Au cimetière, deux longues fosses attendaient les restes de nos malheureux concitoyens, à qui, plus tard, sera élevé un monument. Mgr Charost, a béni le champ de repos.
Sur le tertre, ont été déposées les couronnes envoyées par son Altesse Royale le Prince de Bavière et M. le Gouverneur, par la Ville de Lille, le Comité Hispano-Américain, par des Villes voisines, et par de nombreux parents et amis, ainsi que par diverses sociétés et organisations locales.
Aucun discours n’a été prononcé. Dans les circonstances présentes, ce silence a été plus éloquent que les paroles.
 »

Source : Bulletin de Lille N°126 du 27 janvier 1916

Les causes ne sont pas toujours pas connues précisément. On a parlé d’un attentat, sans preuve, d’une bombe lancée par un avion Anglais, mais personne n’a entendu le bruit d’un moteur. Plus vraisemblablement, il doit s’agir d’une détonation spontanée d’explosifs de mauvaise qualité et instables. Toutefois une autre hypothèse évoque un obus de l’artillerie à longue portée britannique qui visaient les 500 tonnes de mélinite arrivées quelques jours plus tôt. L’origine criminelle fut bien sûr la thèse Allemande, qui ne pouvait accepter en public une cause accidentelle.

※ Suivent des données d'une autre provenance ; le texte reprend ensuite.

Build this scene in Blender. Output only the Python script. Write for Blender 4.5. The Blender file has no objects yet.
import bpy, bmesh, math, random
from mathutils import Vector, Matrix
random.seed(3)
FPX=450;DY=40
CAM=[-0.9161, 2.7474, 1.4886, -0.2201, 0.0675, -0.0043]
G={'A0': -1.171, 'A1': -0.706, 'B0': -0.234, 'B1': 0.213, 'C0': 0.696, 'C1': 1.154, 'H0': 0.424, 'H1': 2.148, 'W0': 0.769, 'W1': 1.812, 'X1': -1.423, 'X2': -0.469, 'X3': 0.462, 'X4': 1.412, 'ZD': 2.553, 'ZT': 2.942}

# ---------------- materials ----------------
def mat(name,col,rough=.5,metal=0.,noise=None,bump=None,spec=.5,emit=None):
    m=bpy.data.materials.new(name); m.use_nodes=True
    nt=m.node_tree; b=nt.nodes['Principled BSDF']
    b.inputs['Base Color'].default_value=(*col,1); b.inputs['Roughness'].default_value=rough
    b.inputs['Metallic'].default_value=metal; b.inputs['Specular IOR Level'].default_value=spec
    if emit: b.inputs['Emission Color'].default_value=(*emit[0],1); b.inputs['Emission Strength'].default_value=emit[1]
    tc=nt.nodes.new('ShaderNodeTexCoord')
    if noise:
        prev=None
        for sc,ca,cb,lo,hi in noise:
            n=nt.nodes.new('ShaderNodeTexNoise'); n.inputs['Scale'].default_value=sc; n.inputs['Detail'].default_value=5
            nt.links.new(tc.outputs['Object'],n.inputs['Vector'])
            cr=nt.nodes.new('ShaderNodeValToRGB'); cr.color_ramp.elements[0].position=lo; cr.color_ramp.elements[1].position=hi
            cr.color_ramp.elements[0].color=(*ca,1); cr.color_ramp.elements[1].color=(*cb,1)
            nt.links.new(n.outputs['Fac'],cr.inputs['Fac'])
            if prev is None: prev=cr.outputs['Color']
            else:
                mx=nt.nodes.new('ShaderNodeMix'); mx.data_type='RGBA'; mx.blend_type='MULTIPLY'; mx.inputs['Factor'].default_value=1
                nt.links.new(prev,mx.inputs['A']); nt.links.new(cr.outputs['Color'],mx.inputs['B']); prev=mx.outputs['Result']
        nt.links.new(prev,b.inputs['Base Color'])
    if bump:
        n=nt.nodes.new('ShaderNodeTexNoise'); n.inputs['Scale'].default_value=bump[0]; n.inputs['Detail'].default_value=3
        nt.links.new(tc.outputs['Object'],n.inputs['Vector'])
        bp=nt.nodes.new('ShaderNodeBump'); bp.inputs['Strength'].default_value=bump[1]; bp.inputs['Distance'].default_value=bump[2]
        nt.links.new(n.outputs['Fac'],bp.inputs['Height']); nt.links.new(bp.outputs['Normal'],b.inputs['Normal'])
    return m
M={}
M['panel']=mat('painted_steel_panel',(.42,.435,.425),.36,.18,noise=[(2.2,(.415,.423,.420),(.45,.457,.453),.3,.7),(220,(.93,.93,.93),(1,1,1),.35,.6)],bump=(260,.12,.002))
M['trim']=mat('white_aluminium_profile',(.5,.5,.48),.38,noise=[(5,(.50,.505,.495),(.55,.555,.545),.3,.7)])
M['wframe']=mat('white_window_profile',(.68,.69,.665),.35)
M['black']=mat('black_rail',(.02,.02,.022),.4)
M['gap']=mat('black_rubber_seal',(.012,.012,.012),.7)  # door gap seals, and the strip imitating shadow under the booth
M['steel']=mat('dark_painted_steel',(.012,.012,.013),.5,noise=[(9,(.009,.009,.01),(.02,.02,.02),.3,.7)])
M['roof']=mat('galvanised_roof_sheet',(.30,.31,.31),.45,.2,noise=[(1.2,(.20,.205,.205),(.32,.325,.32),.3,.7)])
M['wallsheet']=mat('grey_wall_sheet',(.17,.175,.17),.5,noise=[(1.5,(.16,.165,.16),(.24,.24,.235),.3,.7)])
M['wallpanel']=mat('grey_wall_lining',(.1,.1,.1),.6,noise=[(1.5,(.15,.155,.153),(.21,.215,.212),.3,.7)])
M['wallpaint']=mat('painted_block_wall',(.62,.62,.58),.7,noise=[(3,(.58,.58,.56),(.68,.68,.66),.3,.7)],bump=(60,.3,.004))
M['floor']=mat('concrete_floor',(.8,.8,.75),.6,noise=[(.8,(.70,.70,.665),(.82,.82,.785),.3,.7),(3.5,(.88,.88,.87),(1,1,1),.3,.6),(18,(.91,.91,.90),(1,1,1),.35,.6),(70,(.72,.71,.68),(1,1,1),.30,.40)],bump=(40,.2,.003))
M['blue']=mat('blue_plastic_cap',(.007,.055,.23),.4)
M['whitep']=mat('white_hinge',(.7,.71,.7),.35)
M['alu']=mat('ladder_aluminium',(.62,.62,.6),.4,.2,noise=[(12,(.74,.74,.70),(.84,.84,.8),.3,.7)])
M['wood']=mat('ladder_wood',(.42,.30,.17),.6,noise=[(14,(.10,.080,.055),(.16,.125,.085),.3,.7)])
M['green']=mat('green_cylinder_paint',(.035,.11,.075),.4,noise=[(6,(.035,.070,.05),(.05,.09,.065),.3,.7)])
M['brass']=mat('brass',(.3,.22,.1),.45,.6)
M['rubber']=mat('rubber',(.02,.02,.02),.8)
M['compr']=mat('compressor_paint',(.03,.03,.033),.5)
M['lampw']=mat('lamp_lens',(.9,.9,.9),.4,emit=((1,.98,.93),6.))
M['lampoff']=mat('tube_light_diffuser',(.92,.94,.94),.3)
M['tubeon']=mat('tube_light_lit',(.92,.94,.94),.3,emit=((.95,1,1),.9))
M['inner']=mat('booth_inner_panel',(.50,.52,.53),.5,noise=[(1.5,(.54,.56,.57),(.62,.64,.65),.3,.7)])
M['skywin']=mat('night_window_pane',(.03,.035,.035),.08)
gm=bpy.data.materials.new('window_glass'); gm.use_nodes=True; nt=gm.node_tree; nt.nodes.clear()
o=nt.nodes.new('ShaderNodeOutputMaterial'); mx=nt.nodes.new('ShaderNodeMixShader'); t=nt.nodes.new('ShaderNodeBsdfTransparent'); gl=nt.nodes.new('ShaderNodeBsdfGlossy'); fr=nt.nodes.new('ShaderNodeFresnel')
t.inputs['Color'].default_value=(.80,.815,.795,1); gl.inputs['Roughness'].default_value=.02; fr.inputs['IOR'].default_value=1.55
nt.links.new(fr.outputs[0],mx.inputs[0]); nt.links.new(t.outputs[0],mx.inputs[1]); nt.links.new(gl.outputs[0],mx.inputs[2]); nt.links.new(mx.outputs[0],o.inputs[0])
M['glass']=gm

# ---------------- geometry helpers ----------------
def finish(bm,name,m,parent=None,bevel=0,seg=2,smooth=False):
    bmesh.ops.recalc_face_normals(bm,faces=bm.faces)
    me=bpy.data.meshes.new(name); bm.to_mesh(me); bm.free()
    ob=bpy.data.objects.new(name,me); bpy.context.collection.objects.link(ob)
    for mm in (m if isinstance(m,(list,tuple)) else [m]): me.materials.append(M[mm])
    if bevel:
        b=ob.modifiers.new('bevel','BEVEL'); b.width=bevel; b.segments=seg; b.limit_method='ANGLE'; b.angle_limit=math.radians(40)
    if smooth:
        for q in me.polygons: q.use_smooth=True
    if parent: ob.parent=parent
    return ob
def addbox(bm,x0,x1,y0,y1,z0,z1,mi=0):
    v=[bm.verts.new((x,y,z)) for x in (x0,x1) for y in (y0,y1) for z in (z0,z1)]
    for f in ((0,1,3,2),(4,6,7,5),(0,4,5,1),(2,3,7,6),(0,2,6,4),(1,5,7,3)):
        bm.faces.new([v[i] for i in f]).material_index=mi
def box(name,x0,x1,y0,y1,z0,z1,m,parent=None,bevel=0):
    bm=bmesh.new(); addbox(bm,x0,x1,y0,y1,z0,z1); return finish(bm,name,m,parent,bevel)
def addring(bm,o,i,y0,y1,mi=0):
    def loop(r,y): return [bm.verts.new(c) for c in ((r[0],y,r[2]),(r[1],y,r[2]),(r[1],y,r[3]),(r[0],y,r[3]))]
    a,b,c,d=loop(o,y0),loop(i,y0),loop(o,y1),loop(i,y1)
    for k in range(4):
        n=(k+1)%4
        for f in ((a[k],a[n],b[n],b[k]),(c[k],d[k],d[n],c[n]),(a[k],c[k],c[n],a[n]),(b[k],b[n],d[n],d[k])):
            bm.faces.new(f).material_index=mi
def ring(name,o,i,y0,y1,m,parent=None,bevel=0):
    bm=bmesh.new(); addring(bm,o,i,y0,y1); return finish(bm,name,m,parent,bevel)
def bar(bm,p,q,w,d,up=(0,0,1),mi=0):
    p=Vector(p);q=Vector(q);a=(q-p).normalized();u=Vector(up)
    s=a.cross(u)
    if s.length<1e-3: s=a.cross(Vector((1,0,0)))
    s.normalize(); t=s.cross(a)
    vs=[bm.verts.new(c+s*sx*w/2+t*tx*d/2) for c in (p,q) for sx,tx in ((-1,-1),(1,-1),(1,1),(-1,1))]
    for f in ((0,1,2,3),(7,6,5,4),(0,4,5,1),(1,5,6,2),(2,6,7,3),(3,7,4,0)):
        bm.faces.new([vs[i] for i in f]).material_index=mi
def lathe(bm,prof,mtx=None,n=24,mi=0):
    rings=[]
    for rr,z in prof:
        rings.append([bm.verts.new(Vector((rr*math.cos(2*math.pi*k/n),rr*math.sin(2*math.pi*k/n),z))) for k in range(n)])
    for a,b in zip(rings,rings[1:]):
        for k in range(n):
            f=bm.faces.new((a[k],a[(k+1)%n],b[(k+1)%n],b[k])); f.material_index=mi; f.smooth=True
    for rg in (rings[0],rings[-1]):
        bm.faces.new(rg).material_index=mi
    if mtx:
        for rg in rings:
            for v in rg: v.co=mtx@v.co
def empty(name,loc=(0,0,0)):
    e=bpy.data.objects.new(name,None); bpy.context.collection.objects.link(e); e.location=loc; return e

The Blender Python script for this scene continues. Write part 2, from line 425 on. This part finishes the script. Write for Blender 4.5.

L’administration militaire Allemande de l’époque essaiera d’accréditer cette thèse en offrant une récompense (1000 marks) à toute personne pouvant donner des précisions sur l’auteur de cet acte.

Michel DELMOTTE

Sources : Archives départementales du Nord, Archives Ville de Lille, Bulletin de Lille, Chemin de Mémoires.